Copy exactly the lines from the start of the data below through the one that carries "return link(o, parent)", and only those.

'''

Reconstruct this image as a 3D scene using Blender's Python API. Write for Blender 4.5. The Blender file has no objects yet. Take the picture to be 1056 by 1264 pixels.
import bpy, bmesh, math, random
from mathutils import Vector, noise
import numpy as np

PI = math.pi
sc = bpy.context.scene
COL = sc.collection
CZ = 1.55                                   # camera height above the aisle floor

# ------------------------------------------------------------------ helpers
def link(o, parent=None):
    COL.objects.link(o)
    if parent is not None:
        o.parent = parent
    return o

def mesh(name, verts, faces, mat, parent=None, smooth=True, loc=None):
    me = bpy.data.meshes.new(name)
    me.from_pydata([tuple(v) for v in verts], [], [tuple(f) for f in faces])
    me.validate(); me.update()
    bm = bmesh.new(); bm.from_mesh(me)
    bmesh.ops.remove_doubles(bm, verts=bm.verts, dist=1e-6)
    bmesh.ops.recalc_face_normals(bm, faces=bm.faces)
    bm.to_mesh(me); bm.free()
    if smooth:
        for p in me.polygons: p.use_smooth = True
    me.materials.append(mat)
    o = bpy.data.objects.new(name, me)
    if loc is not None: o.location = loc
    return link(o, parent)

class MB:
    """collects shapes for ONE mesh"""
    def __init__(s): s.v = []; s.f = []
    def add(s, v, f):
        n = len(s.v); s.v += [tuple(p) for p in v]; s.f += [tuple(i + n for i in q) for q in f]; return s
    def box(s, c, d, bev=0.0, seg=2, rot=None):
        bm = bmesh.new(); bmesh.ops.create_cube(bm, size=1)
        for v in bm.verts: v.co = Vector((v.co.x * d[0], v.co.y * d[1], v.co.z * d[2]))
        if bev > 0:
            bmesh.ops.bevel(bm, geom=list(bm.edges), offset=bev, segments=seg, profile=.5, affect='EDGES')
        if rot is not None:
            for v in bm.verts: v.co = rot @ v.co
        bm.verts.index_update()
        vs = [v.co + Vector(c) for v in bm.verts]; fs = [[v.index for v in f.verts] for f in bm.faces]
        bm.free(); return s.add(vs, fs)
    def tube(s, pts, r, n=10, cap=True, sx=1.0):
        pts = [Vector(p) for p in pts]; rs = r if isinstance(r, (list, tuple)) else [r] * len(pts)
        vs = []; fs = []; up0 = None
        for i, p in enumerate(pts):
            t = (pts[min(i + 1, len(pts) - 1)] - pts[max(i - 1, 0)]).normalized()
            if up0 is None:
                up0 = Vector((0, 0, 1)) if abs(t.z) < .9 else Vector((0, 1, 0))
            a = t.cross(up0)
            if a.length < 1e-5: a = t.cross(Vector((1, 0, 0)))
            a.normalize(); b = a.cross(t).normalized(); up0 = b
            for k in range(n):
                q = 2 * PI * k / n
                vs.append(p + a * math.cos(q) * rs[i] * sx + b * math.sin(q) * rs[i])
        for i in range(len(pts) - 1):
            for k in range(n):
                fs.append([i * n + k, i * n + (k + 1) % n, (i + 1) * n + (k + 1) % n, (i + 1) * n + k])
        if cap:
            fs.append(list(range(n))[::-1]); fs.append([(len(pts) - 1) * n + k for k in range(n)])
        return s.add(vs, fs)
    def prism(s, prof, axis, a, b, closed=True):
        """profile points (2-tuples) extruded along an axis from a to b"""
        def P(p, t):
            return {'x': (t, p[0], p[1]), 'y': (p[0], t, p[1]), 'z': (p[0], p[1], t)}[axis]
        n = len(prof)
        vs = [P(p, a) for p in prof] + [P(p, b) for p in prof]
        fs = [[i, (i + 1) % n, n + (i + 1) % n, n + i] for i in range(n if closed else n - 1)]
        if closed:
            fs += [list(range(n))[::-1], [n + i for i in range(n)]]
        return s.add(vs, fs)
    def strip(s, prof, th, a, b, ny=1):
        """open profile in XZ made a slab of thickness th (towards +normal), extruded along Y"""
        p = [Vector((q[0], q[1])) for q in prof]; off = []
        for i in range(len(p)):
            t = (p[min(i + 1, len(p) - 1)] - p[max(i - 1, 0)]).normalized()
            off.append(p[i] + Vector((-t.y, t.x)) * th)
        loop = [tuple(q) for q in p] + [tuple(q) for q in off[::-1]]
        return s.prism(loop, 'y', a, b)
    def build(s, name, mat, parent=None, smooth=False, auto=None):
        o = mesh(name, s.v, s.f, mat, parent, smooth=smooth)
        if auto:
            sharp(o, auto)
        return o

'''

Solved exercise:
Reconstruct this image as a 3D scene using Blender's Python API. Write for Blender 4.5. The Blender file has no objects yet. Take the picture to be 1056 by 1264 pixels.
import bpy, bmesh, math, random
from mathutils import Vector, noise
import numpy as np

PI = math.pi
sc = bpy.context.scene
COL = sc.collection
CZ = 1.55                                   # camera height above the aisle floor

# ------------------------------------------------------------------ helpers
def link(o, parent=None):
    COL.objects.link(o)
    if parent is not None:
        o.parent = parent
    return o

def mesh(name, verts, faces, mat, parent=None, smooth=True, loc=None):
    me = bpy.data.meshes.new(name)
    me.from_pydata([tuple(v) for v in verts], [], [tuple(f) for f in faces])
    me.validate(); me.update()
    bm = bmesh.new(); bm.from_mesh(me)
    bmesh.ops.remove_doubles(bm, verts=bm.verts, dist=1e-6)
    bmesh.ops.recalc_face_normals(bm, faces=bm.faces)
    bm.to_mesh(me); bm.free()
    if smooth:
        for p in me.polygons: p.use_smooth = True
    me.materials.append(mat)
    o = bpy.data.objects.new(name, me)
    if loc is not None: o.location = loc
    return link(o, parent)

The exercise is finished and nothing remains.